On Fri, Feb 26, 2016 at 11:58 AM Austin Zheng via swift-evolution <
swift-evolution at swift.org> wrote:

> • What is your evaluation of the proposal?
>>
>
> I am in favor of this proposal, for reasons described below.
>
>
>> • Is the problem being addressed significant enough to warrant a change
>> to Swift?
>>
>
> In my opinion, yes.
>
> Currently (and for some time to come to come), one of Swift's primary use
> cases will be building iOS and OS X applications using the Cocoa and Cocoa
> Touch frameworks. These frameworks are object-oriented and
> inheritance-based. They make use of the class cluster pattern and contain
> classes that are meant only as templates for application subclasses.
> Support for abstract classes would allow formalizing usage restrictions
> that currently exist only as informal conventions, sternly worded
> documentation comments, and runtime asserts.
>
> Even if Cocoa is never augmented to take advantage of abstract Swift
> classes (an idea: pragma directive to import an Objective-C class as
> 'abstract'?), there are quite a few app development patterns which involve
> creating 'abstract' view controllers or UI elements with various
> customization points meant to be filled in by subclasses. Abstract class
> support would make this less error-prone.
>
>
>> • Does this proposal fit well with the feel and direction of Swift?
>>
>
> The question we should be asking is, "is inheritance-based object-oriented
> programming using `class` a first-class Swift citizen?" Or is Swift's OO
> subsystem something 'grudgingly' included in the language to facilitate
> ObjC/Cocoa interop?

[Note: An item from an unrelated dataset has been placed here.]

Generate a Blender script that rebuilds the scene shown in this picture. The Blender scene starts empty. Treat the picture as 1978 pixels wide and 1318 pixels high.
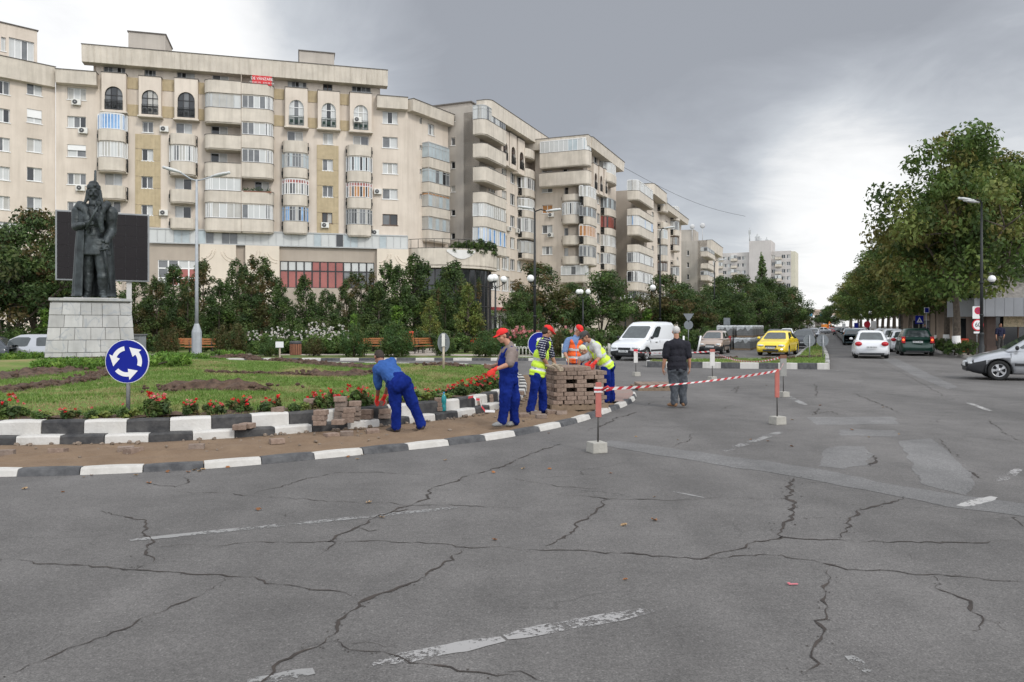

I love POP and hate the misuse of inheritance as much
> as anyone on this list, but I still think that inheritance-based modeling
> is the best solution to at least some types of problems.
>
> I don't think abstract classes unduly burden the rest of the language, and
> I think they are an important part of object-oriented programming and
> interop with existing frameworks that Objective-C could have benefitted
> from. ('Burden' in this case is in contrast to something like inout, an
> excellent feature which nonetheless has resulted in weird ramifications for
> everything from tuple splatting to closure argument capture to currying.)
>
>
>> • If you have used other languages or libraries with a similar feature,
>> how do you feel that this proposal compares to those?
>>
>
> n/a, although the design seems like a thoroughly conventional one compared
> to the same concept in other OO languages.
>
>
>> • How much effort did you put into your review? A glance, a quick
>> reading, or an in-depth study?
>>
>
> Close reading of proposal document. Following (and posted in) various
> threads in which the topic came up.